I write to music, and I had a playlist that skipped randomly about tonight. A few songs came up that took me back to the mid-1980s and caught me short.

I don't know about you, but as I go on toward the end of my forties (seriously--that was bloody quick; Basil had a point), I am in a good place; I don't hanker for the past (though I wouldn't mind having my old waistline). But music can catapult me back in time, and into an old frame of mind, and I become two people--the Anglocat of the present, with half my mind and heart, and the much younger version.

And in that doubled perception, part of me feels every emotion as it was at the time, and the rest of me watches, bemused.

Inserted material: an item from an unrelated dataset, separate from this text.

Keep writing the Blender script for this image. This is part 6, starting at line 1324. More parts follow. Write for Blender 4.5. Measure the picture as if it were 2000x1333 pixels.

It's music that does it to me, generally. In this case, it was an old favorite from my youth, played by the aging piano man himself:



Now, honestly, I fell in love with the song as a teen, long before I had any relationship even remotely resembling one to which it could be applied. (It's the lyrics, the rippling notes of the piano, the rueful, loving tone of the song that got me).

And it still can.

So I embarked on a series of old favorites, each speaking to a different moment in time for me--the old songs that I listened obsessively to, again and again. (This is possibly my most irritating tic, that I will, in this frame of mind, play a song up to a dozen times, like I'm scratching a mosquito bite until it bleeds, and stops itching.)

It's an emotional catharsis, of a kind, and leaves me purged of the delusion that my youth is something to hanker after. That's the argumentum excrementum taurorem. I have never been in a better place than I am now. It's just that I sometimes need to pay a debt to the past, in order to appreciate where I am now. And the old songs are my way of doing that.